The ethical reason that Jesus did not wear gloves

arguments for easter
Service is a concept which our age has distorted into a form of buying and selling. Today's Maundy rituals point to an older reality, argues Martyn Percy

MAUNDY Thursday, probably the oddest day in the Christian year, is a day for ritual. Clergy today attend their cathedral and renew their vows. Oils are blessed, for the year's baptisms, confirmations and anointing of the sick. The Queen walks amongst a hand-picked group of pensioners and disperse alms in the form of Maundy money. Tonight altars are stripped and the lights extinguished gradually in preparation for Good Friday.

In many churches, the celebration of the Eucharist is accompanied by the priest washing the feet of members of the congregation, as Jesus did at the Last Supper in John's Gospel. The ritual, like many of the other ceremonies of the day, is about service: to the poor, to one another, to the sick and dying. Here, on Maundy Thursday, even before the death is remembered and re-enacted, the first fruits of the Gospel are already in evidence.

Yet rituals generally operate at a distance from reality. Time, and the demand for the safety of ceremony, often rob the event being commemorated of its original power. Once upon a time, monarchs washed the feet of their subjects. The poor, the lepers and the sick would queue for "The King's Touch". Today, the ceremony is carefully choreographed. The Queen wears gloves, and gives out specially minted coins. (Presumably this avoids any deduction in benefit claims for the recipients).

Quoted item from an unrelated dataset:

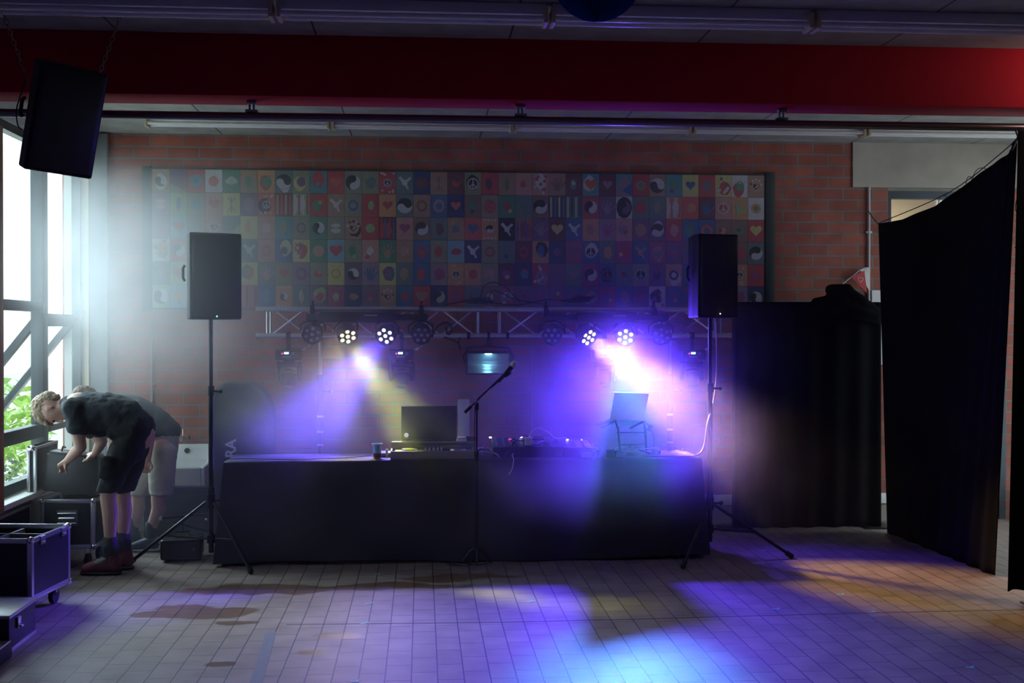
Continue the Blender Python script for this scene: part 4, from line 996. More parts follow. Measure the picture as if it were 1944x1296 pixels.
# white charger plug with cable
p = atY(1003, 848, 8.72)
t = thing('phone_charger', 'white power adapter standing on the black mixer', 'charger', (p.x, 8.72, TZ + 0.085))
b = MB(); b.box((p.x, 8.72, TZ + 0.115), (0.054, 0.05, 0.064), bevel=0.010, seg=3); b.build('adapter', mat('white_plastic', (0.75, 0.74, 0.70), 0.4), t)
b = MB(); b.cyl((p.x + 0.008, 8.72, TZ + 0.146), (p.x + 0.010, 8.72, TZ + 0.168), 0.005); b.build('plug', mat('white_plastic', (0.75, 0.74, 0.70), 0.4), t)
tcable([Vector((p.x + 0.010, 8.72, TZ + 0.165)), atY(1010, 818, 8.73), atY(1022, 812, 8.75), atY(1040, 820, 8.78), atY(1056, 832, 8.8), atY(1075, 831, 8.85), atY(1105, 848, 8.85), atY(1140, 858, 8.8), T2(1165, 862, 8.8)], 0.0028, CABLEW, 'thin white charger cable arching out of the white adapter over the mixer')
# odd boxes of gear on the right
gear(1100, 1122, 8.66, 0.10, 0.035, 'signal_box', 'small blue-lit metal box at the front table edge', mat('brushed_box', (0.4, 0.4, 0.45), 0.3, 0.7))
gear(1134, 1160, 8.76, 0.16, 0.035, 'audio_interface', 'flat pale interface left of the laptop stand legs', mat('brushed_box', (0.4, 0.4, 0.45), 0.3, 0.7))
gear(1152, 1166, 8.64, 0.06, 0.055, 'power_adapter', 'black block upright before the silver laptop stand', BLK)
gear(1168, 1182, 8.64, 0.06, 0.045, 'power_adapter', 'smaller black block between the silver laptop stand legs', BLK)
gear(1186, 1222, 8.78, 0.18, 0.03, 'effects_pedal', 'low pale device under the silver laptop', mat('pale_device', (0.55, 0.5, 0.5), 0.4))
gear(1236, 1250, 8.72, 0.05, 0.06, 'small_clamp', 'small upright bright clamp right of the laptop stand', mat('pale_device', (0.55, 0.5, 0.5), 0.4))
rr = random.Random(21)
cl = ['tangled cable over the black mixer', 'tangled cable left of the black mixer', 'tangled cable between mixer and laptop stand', 'tangled cable under the silver laptop', 'tangled cable right of the laptop stand']
rng = [(950, 1060, 0.10), (908, 945, 0.02), (1085, 1150, 0.03), (1150, 1240, 0.02), (1215, 1300, 0.012)]
for k in range(17):
    a, bb, z = rng[k % 5]; pts = []
    for j in range(6):
        pts.append(T2(a + (bb - a) * (j / 5) + rr.uniform(-9, 9), 866, rr.uniform(8.62, 8.98), z + rr.uniform(0.0, 0.05) if j not in (0, 5) else 0.006))
    tag_o = tcable(pts, rr.choice([0.003, 0.004]), rr.choice([CABLE, CABLE, mat('grey_cable', (0.5, 0.45, 0.5), 0.5)]), cl[k % 5], 5); tag_o['group'] = cl[k % 5]
tcable([T2(975, 870, 8.66, 0.03), T2(972, 870, 8.6, 0.02), T2(975, 875, 8.545, 0.0), atY(972, 890, 8.53), atY(966, 900, 8.53)], 0.003, CABLEW, 'thin pale cable hanging over the table front below the mixer')
# crumpled dark cloth at the right end of the table
b = MB()
xq0, xq1 = atY(1212, 866, 8.7).x, 2.06
b.grid(lambda u, v: Vector((xq0 + (xq1 - xq0) * u, 8.60 + 0.34 * v + 0.03 * math.sin(u * 7), TZ + 0.004 + 0.028 * (noise.noise(Vector((u * 7, v * 4, 1.3))) + 0.6) * (1 - abs(2 * v - 1) ** 3) * (1 - abs(2 * u - 1) ** 4))), 44, 16)
o = b.build('crumpled_cloth', mat('greyish_cloth', (0.30, 0.27, 0.30), 0.8)); solidify(o, 0.003, 1); tag(o, 'crumpled cloth lying flat at the drape end of the table', 'cloth')

# silver laptop on a folding stand
A0 = atY(1158, 795, 8.74); B0 = atY(1222, 797, 8.88); A1 = atY(1167, 744, 8.66); B1 = A1 + (B0 - A0); A2 = atY(1131, 806, 8.98); B2 = A2 + (B0 - A0)
SILV = mat('silver_laptop', (0.62, 0.60, 0.62), 0.35, 0.7)
t = thing('laptop', 'silver laptop with lid edged in cyan light, raised on a stand', 'laptop', A0)
def slab(b, p, q, r, th):
    n = (q - p).cross(r - p).normalized() * th; s = q + (r - p); vs = [p, q, s, r]
    lo = [b.bm.verts.new(v - n / 2) for v in vs]; hi = [b.bm.verts.new(v + n / 2) for v in vs]
    b.bm.faces.new(lo); b.bm.faces.new(hi[::-1])
    for i in range(4): b.bm.faces.new((lo[i], hi[i], hi[(i + 1) % 4], lo[(i + 1) % 4]))
b = MB(); slab(b, A0, B0, A1, 0.007); o = b.build('lid', SILV, t, smooth=False); md = o.modifiers.new('bevel', 'BEVEL'); md.width = 0.002; md.segments = 2
b = MB(); slab(b, A0, B0, A2, 0.014); o = b.build('base', SILV, t, smooth=False); md = o.modifiers.new('bevel', 'BEVEL'); md.width = 0.002; md.segments = 2
t = thing('laptop_stand', 'black folding laptop stand on two uprights with cross bars', 'laptop stand', ((A0.x + B0.x) / 2, 8.85, TZ))
dn = Vector((0, 0, -0.012))
LA, LB = A0.lerp(B0, 0.15) + dn, B0 + dn
f0, f1 = T2(1178, 868, 8.72, 0.01), T2(1227, 868, 8.86, 0.01)
for (p, q) in ((LA, f0), (LB, f1)):
    b = MB(); b.tube([p + (A2 - A0) * 0.9 + dn, p, Vector((p.x * .4 + q.x * .6, p.y * .4 + q.y * .6, p.z - 0.06)), q, q + Vector((-0.02, 0.14, 0))], 0.009, 8); b.build('side_frame', BLKM, t)
for f in (0.35, 0.72):
    b = MB(); b.cyl(LA.lerp(f0, f), LB.lerp(f1, f), 0.005); b.build('cross_bar', BLKM, t)
b = MB(); b.box(LB + Vector((0.05, 0, -0.05)), (0.03, 0.02, 0.05), rot=Euler((0, 0.5, 0)), bevel=0.004); b.tube([LB + Vector((0.01, 0, 0.005)), LB + Vector((0.05, 0, -0.05)), LB + Vector((0.08, 0, -0.12)), LB + Vector((0.08, 0.02, -0.2)), LB + Vector((0.05, 0.03, -0.262))], 0.003, 6, 4)
tag(b.build('usb_plug', BLK), 'black plug with cable dangling from the silver laptop', 'cable')

# white trunking on the wall behind the laptop
b = MB(); xw0, xw1 = atY(869, 800, YW).x, atY(891, 800, YW).x; zt0 = atY(880, 757, YW - .04).z
b.box(((xw0 + xw1) / 2, YW - 0.03, (zt0 + 0.25) / 2), (xw1 - xw0, 0.06, zt0 - 0.25), bevel=0.006); tag(b.build('wall_trunking', WHT), 'off-white upright cable trunking on the wall right of the black laptop', 'trunking')

# microphone on boom stand before the table
mb = atH(903, 1066, 0.0); MY0 = 8.44; mx = atY(905, 900, MY0).x
t = thing('microphone_stand', 'black boom microphone stand standing before the table', 'microphone stand', (mx, MY0, 0))
pt = atY(904, 770, MY0)
b = MB(); b.cyl((mx, MY0, 0.06), (mx, MY0, 0.80), 0.011, seg=14); b.build('lower_tube', BLKM, t)
b = MB(); b.cyl((mx, MY0, 0.78), (mx, MY0, pt.z - 0.01), 0.0075, seg=12); b.build('upper_tube', CHROME if False else BLKM, t)
b = MB(); b.cyl((mx, MY0, 0.76), (mx, MY0, 0.83), 0.016, seg=14); b.build('height_clutch', BLK, t)
b = MB(); b.box((mx, MY0, pt.z - 0.005), (0.03, 0.035, 0.055), bevel=0.006); b.cyl((mx, MY0 - 0.03, pt.z), (mx, MY0 + 0.04, pt.z), 0.011); b.build('boom_joint', BLK, t)
e0 = atY(884, 781, MY0); e1 = atY(962, 705, MY0)
b = MB(); b.cyl(e0, e1, 0.006, seg=12); b.build('boom_arm', BLKM, t)
b = MB(); dd = (e1 - e0).normalized(); b.cyl(e0 - dd * 0.01, e0 + dd * 0.055, 0.0125, seg=14); b.build('counterweight', BLK, t)
for k in range(3):
    a = 0.5 + k * 2 * PI / 3; b = MB(); b.tube([(mx, MY0, 0.13), (mx + math.cos(a) * 0.05, MY0 + math.sin(a) * 0.05, 0.10), (mx + math.cos(a) * 0.12, MY0 + math.sin(a) * 0.09, 0.014)], 0.008, 8); b.build('leg', BLKM, t)
m0 = atY(958, 711, MY0); m1 = atY(974, 693, MY0); md_ = (m1 - m0).normalized()
t = thing('microphone', 'handheld vocal microphone clipped on the boom, silver grille up', 'microphone', m0)
b = MB(); b.lathe([(0, -0.07), (0.011, -0.07), (0.013, 0), (0.018, 0.07), (0.018, 0.078), (0, 0.078)], m0, axis=md_, seg=18); b.build('handle', BLK, t)
b = MB(); b.lathe([(0.018, 0.078), (0.025, 0.092), (0.025, 0.106), (0.019, 0.124), (0, 0.131)], m0, axis=md_, seg=18); b.build('grille', mat('mic_grille', (0.5, 0.5, 0.5), 0.4, 0.8, bump=0.5, nscale=500), t)
b = MB(); b.tube([e1, e1 + Vector((0.02, -0.01, -0.02)), m0 - md_ * 0.0 + Vector((0.006, 0, -0.014)), m0 + md_ * 0.05 + Vector((0.012, 0, -0.016))], 0.009, 8); tag(b.build('microphone_clip', BLK), 'black clip gripping the microphone at the boom end', 'clip')
# boom cable and floor tangle
b = MB(); b.tube([m0 - md_ * 0.07, e1 + Vector((-0.01, -0.015, -0.02)), e0.lerp(e1, 0.7) + Vector((0, -0.01, -0.012)), e0.lerp(e1, 0.4) + Vector((0, -0.01, 0.006)), pt + Vector((-0.01, -0.02, -0.03)), Vector((mx - 0.014, MY0 - 0.012, 0.6)), Vector((mx - 0.014, MY0 - 0.01, 0.2)), Vector((mx - 0.05, MY0 - 0.03, 0.012)), Vector((mx - 0.16, MY0 - 0.02, 0.008)), Vector((mx - 0.22, MY0 + 0.04, 0.008)), Vector((mx - 0.12, MY0 + 0.02, 0.01)), Vector((mx + 0.0, MY0 - 0.04, 0.01)), Vector((mx + 0.12, MY0 + 0.05, 0.008))], 0.0035, 6, 6)
tag(b.build('microphone_cable', CABLE), 'black microphone cable running down the boom stand and coiling on the floor', 'cable')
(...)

It is not easy to get inside the ordinariness and originality of Jesus's gesture at the last supper. Jesus washes his disciples' feet because the events of Holy Week have gradually stripped him of his power and status as a teacher and healer. The ritual he performs is an enactment of how low he has sunk. Tonight he is a servant at table: his face is focused on feet, his eyes cast low. The darkness of Good Friday is already upon him.

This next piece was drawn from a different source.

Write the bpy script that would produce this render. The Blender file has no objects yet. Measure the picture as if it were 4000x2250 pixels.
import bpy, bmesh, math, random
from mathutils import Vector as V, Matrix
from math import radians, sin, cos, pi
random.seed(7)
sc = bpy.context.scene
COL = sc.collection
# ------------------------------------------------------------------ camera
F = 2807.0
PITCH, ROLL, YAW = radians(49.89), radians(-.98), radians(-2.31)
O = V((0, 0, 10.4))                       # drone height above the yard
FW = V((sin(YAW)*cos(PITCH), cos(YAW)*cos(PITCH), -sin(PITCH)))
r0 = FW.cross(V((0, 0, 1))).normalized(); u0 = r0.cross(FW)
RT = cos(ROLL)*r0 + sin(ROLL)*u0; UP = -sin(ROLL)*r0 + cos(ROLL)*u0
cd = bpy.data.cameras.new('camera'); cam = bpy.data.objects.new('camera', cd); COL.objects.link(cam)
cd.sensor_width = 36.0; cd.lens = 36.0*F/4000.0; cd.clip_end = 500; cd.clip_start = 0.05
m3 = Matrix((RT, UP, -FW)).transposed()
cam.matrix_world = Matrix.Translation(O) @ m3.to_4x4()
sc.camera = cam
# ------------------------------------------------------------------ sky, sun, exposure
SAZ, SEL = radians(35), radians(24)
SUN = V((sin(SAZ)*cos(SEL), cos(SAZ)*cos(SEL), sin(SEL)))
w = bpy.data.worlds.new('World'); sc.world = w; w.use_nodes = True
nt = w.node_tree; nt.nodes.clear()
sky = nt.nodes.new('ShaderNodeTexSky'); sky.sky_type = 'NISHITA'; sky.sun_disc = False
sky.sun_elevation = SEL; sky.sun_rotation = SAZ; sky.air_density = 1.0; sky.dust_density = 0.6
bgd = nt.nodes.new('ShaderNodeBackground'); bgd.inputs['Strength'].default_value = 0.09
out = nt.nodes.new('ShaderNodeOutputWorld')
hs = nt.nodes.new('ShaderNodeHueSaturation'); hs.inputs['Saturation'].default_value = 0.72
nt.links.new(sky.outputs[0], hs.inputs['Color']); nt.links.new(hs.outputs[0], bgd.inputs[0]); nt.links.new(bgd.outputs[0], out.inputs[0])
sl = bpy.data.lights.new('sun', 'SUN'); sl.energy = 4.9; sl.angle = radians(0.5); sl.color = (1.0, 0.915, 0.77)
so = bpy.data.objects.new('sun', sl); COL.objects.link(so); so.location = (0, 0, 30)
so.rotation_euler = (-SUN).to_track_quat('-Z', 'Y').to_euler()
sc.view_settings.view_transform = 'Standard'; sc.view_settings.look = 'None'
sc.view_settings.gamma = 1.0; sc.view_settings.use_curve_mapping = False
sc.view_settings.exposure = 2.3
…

Yet strangely, Jesus is also setting an example for his disciples. The footwashing is a gesture of deep and abiding friendship and citizenship: "You also ought to wash one another's feet". This is a final reminder from Jesus to his disciples: service is the hallmark of a genuine community and of faith in Christ. Just as the poor will inherit the kingdom of heaven, so will the Church be led by the servants of the servants.

We live in an age in which service has become an industry, costed and accounted for. Yet Maundy Thursday reminds us that service of one another lies at the root of the Gospel and of society. No one is so great that they have graduated to a status of being above offering service. Neither should anyone always be the servant. The mutuality of Jesus's act in the last supper shows that service lies at the heart of communities, even those about to be desolated and dispersed.

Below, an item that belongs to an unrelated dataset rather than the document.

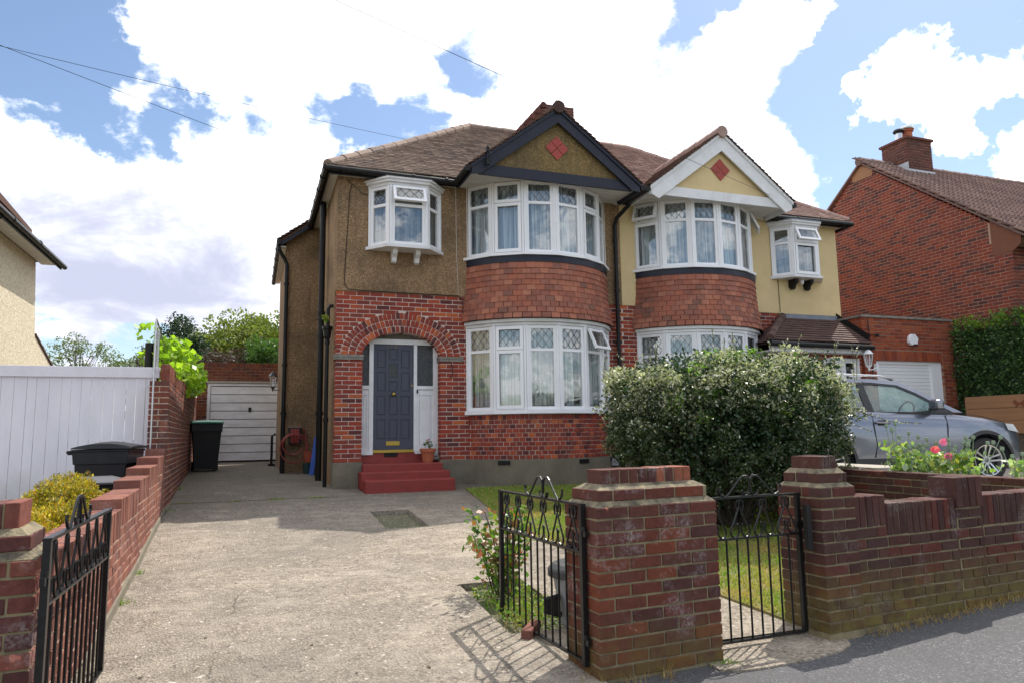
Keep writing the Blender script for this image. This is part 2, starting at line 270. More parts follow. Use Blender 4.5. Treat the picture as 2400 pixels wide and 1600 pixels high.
def concrete(name='exposed_aggregate_concrete'):
    m, nt, b = new_mat(name); b.inputs['Roughness'].default_value = .9; setin(b, 'Specular IOR Level', .25)
    v, gm = posn(nt)
    s = nt.nodes.new('ShaderNodeSeparateColor'); nt.links.new(vor(nt, v, 70), s.inputs[0])
    c = ramp(nt, s.outputs[0], [(0, (.12, .10, .08)), (.22, (.19, .155, .115)), (.6, (.275, .23, .175)), (.9, (.385, .32, .24)), (1, (.62, .54, .45))])
    s2 = nt.nodes.new('ShaderNodeSeparateColor'); nt.links.new(vor(nt, v, 26), s2.inputs[0])
    c = mixc(nt, .35, c, ramp(nt, s2.outputs[1], [(0, (.13, .11, .09)), (.4, (.28, .24, .19)), (.8, (.36, .32, .26)), (1, (.50, .44, .36))]))
    vs_, _g = posn(nt, (.9, 1.35, 1))
    big = mrange(nt, noisen(nt, vs_, .75, 6, .65), .36, .62)
    c = mixc(nt, mth(nt, 'MULTIPLY', big, .6), c, mixc(nt, .8, c, (.125, .115, .105)))
    mid = mrange(nt, noisen(nt, vs_, 3.0, 7, .75), .47, .62, 0, .85)
    c = mixc(nt, mid, c, mixc(nt, .7, c, (.46, .40, .32)))
    # darker brown towards the back of the drive, edge broken up by noise
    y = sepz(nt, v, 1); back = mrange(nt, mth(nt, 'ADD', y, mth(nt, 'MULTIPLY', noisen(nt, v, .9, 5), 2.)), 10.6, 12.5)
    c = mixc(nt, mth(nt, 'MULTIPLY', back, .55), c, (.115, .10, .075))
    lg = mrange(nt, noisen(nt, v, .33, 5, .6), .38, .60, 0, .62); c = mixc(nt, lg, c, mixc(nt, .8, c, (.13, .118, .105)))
    dv_ = nt.nodes.new('ShaderNodeVectorMath'); dv_.operation = 'ADD'; nt.links.new(v, dv_.inputs[0]); wv = nt.nodes.new('ShaderNodeTexNoise'); wv.inputs['Scale'].default_value = 2.2; wv.inputs['Detail'].default_value = 8; nt.links.new(v, wv.inputs['Vector']); sc_ = nt.nodes.new('ShaderNodeVectorMath'); sc_.operation = 'SCALE'; sc_.inputs['Scale'].default_value = .5; nt.links.new(wv.outputs['Color'], sc_.inputs[0]); nt.links.new(sc_.outputs[0], dv_.inputs[1])
    ck = mrange(nt, vor(nt, dv_.outputs[0], .42, 'Distance', 'DISTANCE_TO_EDGE'), .0, .0045, .75, 0)
    ck = mth(nt, 'MULTIPLY', ck, mrange(nt, noisen(nt, v, .8, 2), .5, .56)); c = mixc(nt, ck, c, (.05, .045, .035))
    spots = mrange(nt, noisen(nt, v, 24, 2, .3), .70, .74, 0, .7)
    c = mixc(nt, spots, c, (.55, .50, .44))
    fx = mrange(nt, noisen(nt, v, 34, 2, .3), .70, .73, 0, .7); c = mixc(nt, fx, c, (.07, .05, .04))
    nt.links.new(c, b.inputs['Base Color'])
    h = mth(nt, 'ADD', vor(nt, v, 70, 'Distance'), mth(nt, 'MULTIPLY', noisen(nt, v, 9, 4), .8))
    bump(nt, b, h, .8, .012); return m
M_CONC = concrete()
def asphalt():
    m, nt, b = new_mat('asphalt'); b.inputs['Roughness'].default_value = .85
    v, gm = posn(nt); s = nt.nodes.new('ShaderNodeSeparateColor'); nt.links.new(vor(nt, v, 110), s.inputs[0])
    c = ramp(nt, s.outputs[0], [(0, (.05, .05, .054)), (.5, (.080, .080, .086)), (.92, (.105, .105, .11)), (1, (.24, .24, .25))])
    c = mixc(nt, mrange(nt, noisen(nt, v, 1.2, 5), .42, .62, 0, .6), c, (.065, .065, .068))
    nt.links.new(c, b.inputs['Base Color']); bump(nt, b, vor(nt, v, 110, 'Distance'), .8, .006); return m
M_ASPH = asphalt()
M_PALEC = plain('pale_concrete', (.38, .35, .30), .9, col2=(.32, .29, .25), ns=3, bs=50)
M_ROADK = plain('ground_earth', (.12, .11, .07), .95, col2=(.09, .10, .05), ns=1)
def leafmat(name, pal, rough=.5, trans=.35, spec=.5, worldn=None):
    m = bpy.data.materials.new(name); m.use_nodes = True; nt = m.node_tree; b = nt.nodes['Principled BSDF']; out = nt.nodes['Material Output']
    b.inputs['Roughness'].default_value = rough; setin(b, 'Specular IOR Level', spec)
    v, gm = posn(nt); n = len(pal)
    c = ramp(nt, rnd(nt, gm), [(i/n, p) for i, p in enumerate(pal)], 'CONSTANT')
    if worldn: c = mixc(nt, mrange(nt, noisen(nt, v, worldn[0], 4), worldn[1], worldn[2]), c, worldn[3])
    nt.links.new(c, b.inputs['Base Color'])
    t = nt.nodes.new('ShaderNodeBsdfTranslucent'); nt.links.new(mixc(nt, 1., c, (1.3, 1.5, .7), 'MULTIPLY'), t.inputs[0])
    mx = nt.nodes.new('ShaderNodeMixShader'); mx.inputs[0].default_value = trans
    nt.links.new(b.outputs[0], mx.inputs[1]); nt.links.new(t.outputs[0], mx.inputs[2]); nt.links.new(mx.outputs[0], out.inputs[0]); return m
L_BUSH = leafmat('bush_leaf', [(.035, .06, .02), (.05, .08, .025), (.028, .045, .016), (.07, .09, .04), (.04, .07, .02), (.12, .13, .08)], .34, .25, .6)
L_BUSHP = leafmat('bush_pale_leaf', [(.46, .46, .36), (.58, .57, .47), (.34, .34, .24), (.22, .24, .12)], .3, .3, .8)
L_BUSHG = leafmat('bush_bright_leaf', [(.10, .20, .02), (.14, .26, .03), (.08, .15, .02)], .4, .45)
L_TREE = leafmat('tree_leaf', [(.15, .19, .035), (.19, .22, .04), (.11, .15, .03), (.23, .25, .06)], .6, .35)
L_DARK = leafmat('dark_leaf', [(.02, .05, .018), (.03, .065, .02), (.015, .035, .012)], .5, .2)
L_PURP = leafmat('purple_leaf', [(.06, .03, .032), (.045, .024, .026), (.08, .045, .04), (.05, .05, .025)], .5, .25)
L_MID = leafmat('mid_leaf', [(.06, .13, .025), (.08, .17, .03), (.05, .10, .02)], .5, .35)
L_PALE = leafmat('pale_tree_leaf', [(.13, .16, .07), (.10, .13, .05), (.16, .19, .09)], .5, .35)
L_VINE = leafmat('vine_leaf', [(.28, .42, .03), (.22, .36, .025), (.34, .48, .05), (.16, .28, .02)], .4, .5)
L_HEDGE = leafmat('hedge_leaf', [(.035, .085, .02), (.05, .12, .025), (.03, .065, .016), (.075, .15, .03)], .45, .25)
L_HEDGET = leafmat('hedge_top_leaf', [(.14, .26, .03), (.10, .20, .02), (.18, .30, .04)], .45, .45)  # brighter copy of the hedge leaf: sunlight on the top put into the colour
L_CONIF = leafmat('golden_conifer', [(.66, .50, .02), (.55, .38, .02), (.34, .28, .02), (.72, .58, .04), (.48, .22, .02)], .6, .35)
L_CONG = leafmat('green_conifer', [(.22, .20, .02), (.32, .25, .02), (.13, .14, .02), (.44, .30, .02)], .6, .3)
L_GRASS = leafmat('grass_blade', [(.16, .28, .035), (.20, .32, .04), (.25, .32, .06), (.34, .31, .11)], .6, .35, .3, (1.1, .50, .70, (.44, .33, .12)))
L_WEED = leafmat('weed_leaf', [(.14, .26, .03), (.20, .32, .05), (.10, .18, .03), (.30, .30, .06)], .5, .4)
L_DRY = leafmat('dry_stalk', [(.34, .22, .07), (.24, .15, .05), (.42, .30, .12)], .7, .3)
L_ROSE = leafmat('rose_leaf', [(.08, .18, .025), (.12, .24, .03), (.06, .12, .02), (.30, .12, .04), (.20, .26, .04)], .4, .4)
L_POPPY = leafmat('poppy_leaf', [(.22, .34, .08), (.30, .42, .14), (.14, .24, .08), (.38, .42, .10), (.40, .48, .32)], .45, .4)
L_PINK = leafmat('pink_petal', [(.70, .12, .38), (.78, .22, .48)], .6, .4)
L_REDP = leafmat('coral_petal', [(.78, .10, .20), (.82, .18, .26)], .6, .4)
M_HEAD = plain('seed_head_green', (.22, .30, .20), .7)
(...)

In a church riddled with hierarchies, it is no accident that Jesus is often made in our preferred image: Christ the King. The order of heaven reflects the order of earth. Servanthood is not valued for its own sake, but only as a path to power. Christ is celebrated as the ruler over all, and the Church can therefore govern and manage on his behalf. Yet the footwashing story reminds us that an aloof Jesus who reigns on high is an inversion of the Gospel. In our fragmented society we badly need a new ethic of service, in which all citizens participate. The act of Jesus shows us that we too must be willing to stoop low, humble ourselves, and take on the mantle of service.

In his seminal After Virtue (1981), Alasdair MacIntyre tells us that our society no longer speaks a shared moral language, and has no sense of what the "common good" might be. When we speak of goodness or service today, all we are doing is handling the fragments of an old system of thought, but without understanding that they are fragments: the vessel is broken. The Maundy Thursday rituals, in this view, are echoes of the past which now lies in pieces in the present.

Yet those same rituals are pregnant with longing for a future. MacIntyre beckons us forward, to a Good Friday and beyond. What society now needs, he says, is not a programme or a prescription, but rather persons who will help us to recover new forms of community that will endure through the new Dark Ages "that are already upon us". MacIntyre hopes for a new "and no doubt very different St Benedict" who will achieve this.

But in actual fact, any true servant would do.